Money, education, class — and of course straight hair — can make dark-skinned Dominicans be perceived as more “white,” she said. Many black Dominicans here say they never knew they were black — until they visited the United States.

“During the Trujillo regime, people who were dark skinned were rejected, so they created their own mechanism to fight it,” said Ramona Hernández, Director of the Dominican Studies Institute at City College in New York. “When you ask, ‘What are you?’ they don’t give you the answer you want . . . saying we don’t want to deal with our blackness is simply what you want to hear.”

Hernández, who has olive-toned skin and a long mane of hair she blows out straight, acknowledges she would “never, never, never” go to a university meeting with her natural curls.

“That’s a woman trying to look cute; I’m a sociologist,” she said.

Asked if a black Dominican woman can be considered beautiful in her country, Hernández leapt to her feet.
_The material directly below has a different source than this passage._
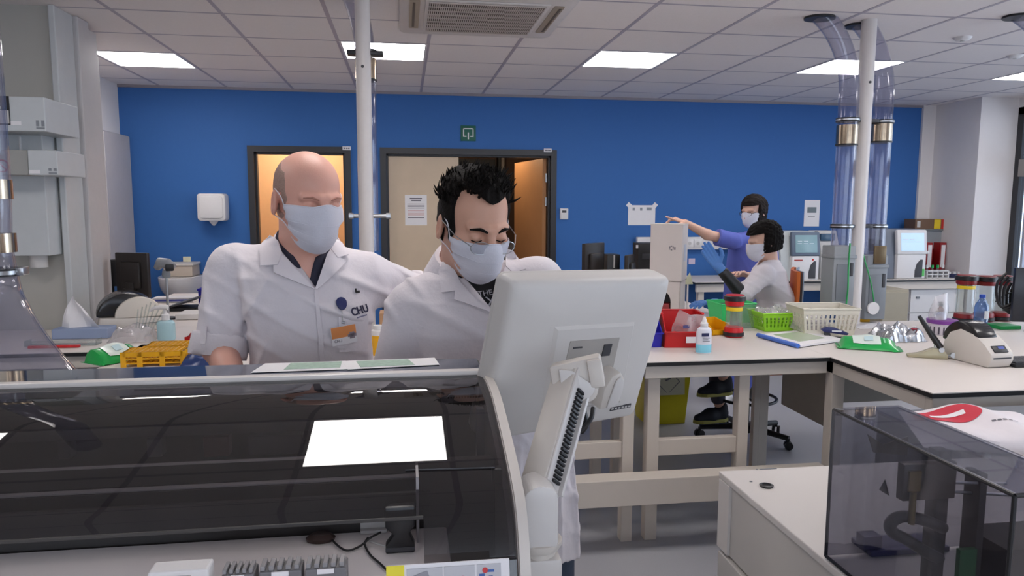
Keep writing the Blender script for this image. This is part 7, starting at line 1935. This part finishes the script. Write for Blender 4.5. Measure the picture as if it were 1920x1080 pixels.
# hair: cap plus spiky tufts
def keep2(Q):
    hl = .062+.018*np.cos(Q[:, 0]/.078*PI*1.9)*1.0                     # hairline height over the brow, receding at the temples
    face = np.where(Q[:, 1] < -.02, hl+.0*Q[:, 0]-Q[:, 2], -1)
    temple = np.where((Q[:, 1] <= .03) & (Q[:, 1] >= -.045), np.where(Q[:, 2] < .03, np.maximum(-.052-Q[:, 2], np.where(Q[:, 1] < -.014, 1, -1)*.02*np.ones(len(Q))+0), -1), -1)
    return np.maximum(np.maximum(np.minimum(face, 1), np.where(Q[:, 1] < -.03, face, -.01)), np.maximum(-.06-Q[:, 2], np.where((Q[:, 1] < -.004) & (Q[:, 2] < .03), (.0-Q[:, 1])*.5-.002, -.01)))
def keep2(Q):
    x, y, z = Q[:, 0], Q[:, 1], Q[:, 2]
    hl = .090-.012*np.cos(np.clip(x/.050, -1, 1)*PI)
    plane_y = -.030+.22*(z-.03)                                         # front limit of the sides
    front = (plane_y-y)                                                # >0 in front of the limit
    low = hl-z
    d_face = np.minimum(front, low)*.8                                 # removed: in front AND below the hairline
    nape = -.062-z
    ear = np.minimum(.022-np.abs(y-.012), .018-(z+.014))*.8            # gap around the ear
    ear = np.minimum(ear, 1)
    return np.maximum(np.maximum(d_face, nape), ear)
hair_cap('hair', H2, keep2, lambda Q: .006+.014*np.clip((Q[:, 2]-.05)/.06, 0, 1), .0028, 11, M_HAIRB, t2, .003)
hr = [o for o in t2.children if o.name.startswith('hair')][0]
tuft_mesh('hair_tufts', H2, 420, 4, lambda q: q[2] > .088 or (q[2] > .05 and q[1] > -.02), lambda q: .030+.012*(q[1] < 0), M_HAIRB, hr, .62, .0042)
for s in (-1, 1):
    b = MB(); b.tube([Vector(hp(H2, (s*x, y, z))) for x, y, z in ((.014, -.0995, .017), (.032, -.0965, .024), (.052, -.080, .018))], [.003, .0042, .002], 6); b.build('eyebrow', M_HAIRB, t2)
    b = MB(); b.tube([Vector(hp(H2, (s*x, y, z))) for x, y, z in ((.019, -.0855, -.008), (.032, -.0895, -.011), (.046, -.0835, -.008))], .0013, 6); b.build('eyelash', M_HAIRB, t2)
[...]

“You should see how they come in here with their big asses!” she said, shuffling across her office with her arms extended behind her back, simulating an enormous rear-end. “They come in here thinking they are all that, and I think, ‘doesn’t she know she’s not really pretty?’ “

Maria Elena Polanca is a black woman with the striking good looks. She said most Dominicans look at her with curiosity, as if a black woman being beautiful were something strange.

She spends her days promoting a hair straightener at La Sirena, a Santo Domingo department store that features an astonishing array of hair straightening products.

“Look, we have bad hair, bad. Nobody says ‘curly.’ It’s bad,” she said. “You can’t go out like that. People will say, ‘Look at that nest! Someone light a match!’ ”

‘IT WAS HURTFUL’

Purdue University professor Dawn Stinchcomb, who is African American, said that when she came here in 1999 to study African influences in literature, people insulted her in the street.
Waiters refused to serve her. People wouldn’t help Stinchcomb with her research, saying if she wanted to study Africans, she’d have to go to Haiti.

“I had people on the streets . . . yell at me to get out of the sun because I was already black enough,” she said. “It was hurtful. . . . I was raised in the South and thought I could handle any racial comment. I never before experienced anything like I did in the Dominican Republic.

“I don’t have a problem when people who don’t look like me say hurtful things. But when it’s people who look just like me?”